At the core of the village, “Neljäntienristeys” (four-street-crossroad), there were commercial premises for the Kuusamo Osuuskauppa co-op and Oulu Osuuskauppa co-op pursuing the idea of a department store, with their own departments for different products. Also under construction were a church town school representing pure funk architecture and a church next door on the site of a former sanctuary burned in the war.
Many villages, where the destruction of the war was smaller than in the church town, were the first to recover. The villagers were thus able to concentrate on livestock and other everyday work. Many branch stores of various shops were also soon established in the villages.
The Great Partition of Kuusamo, which had been pending for a hundred years, was always delayed for various reasons. It started in 1951 and was completed in stages in 1961. Farmers, whose farming plots were often tens of kilometres away from their home plot, were given their own land in more uniform plots, mostly near their place of residence. In this way, uniform spaces were formed, which offered the possibility for more efficient farming. The farms also had their own forests and the opportunity to sell wood.
In Kuusamo, large-scale clearing of fields and felling of forests started. Agriculture was mechanized. A tractor and other agricultural machines were purchased for almost every farm with forest revenues. With the Great Partition, the parish was also electrified.
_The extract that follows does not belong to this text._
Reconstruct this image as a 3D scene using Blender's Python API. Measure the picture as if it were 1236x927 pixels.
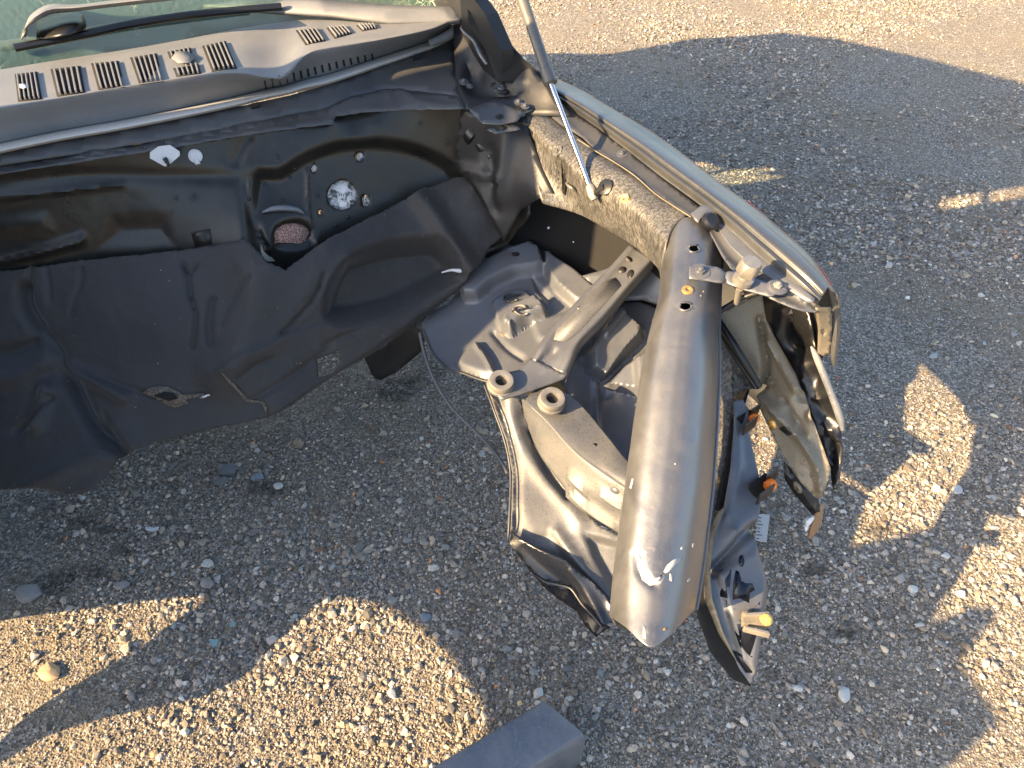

Most cattle farms soon had a milking machine. Roads were built, which brought many villages closer to the centre.
At the same time as the Great Partition, the Kuusamo cooperative Osuusmeijeri dairy was established. When the road was in condition for year-round driving, the dairy’s cars picked up milk daily directly from the farms’ milk docks. The farmers now received a regular milk account once a month. It increased their purchasing power and practically put an end to the natural economy that had prevailed until now. This is how Kuusamo moved into the monetary economy. Mondays, when the milk bills were paid, were busy in the church town, when farmers from the villages came to make purchases from the shops, at first with scheduled post trucks, later with their own cars.
Kuusamo grew rapidly from the 1950s onwards. In the middle of the next decade, the population of the parish was more than 20 000 people, mostly because of natural growth. The families had many children and there was a folk school in every village.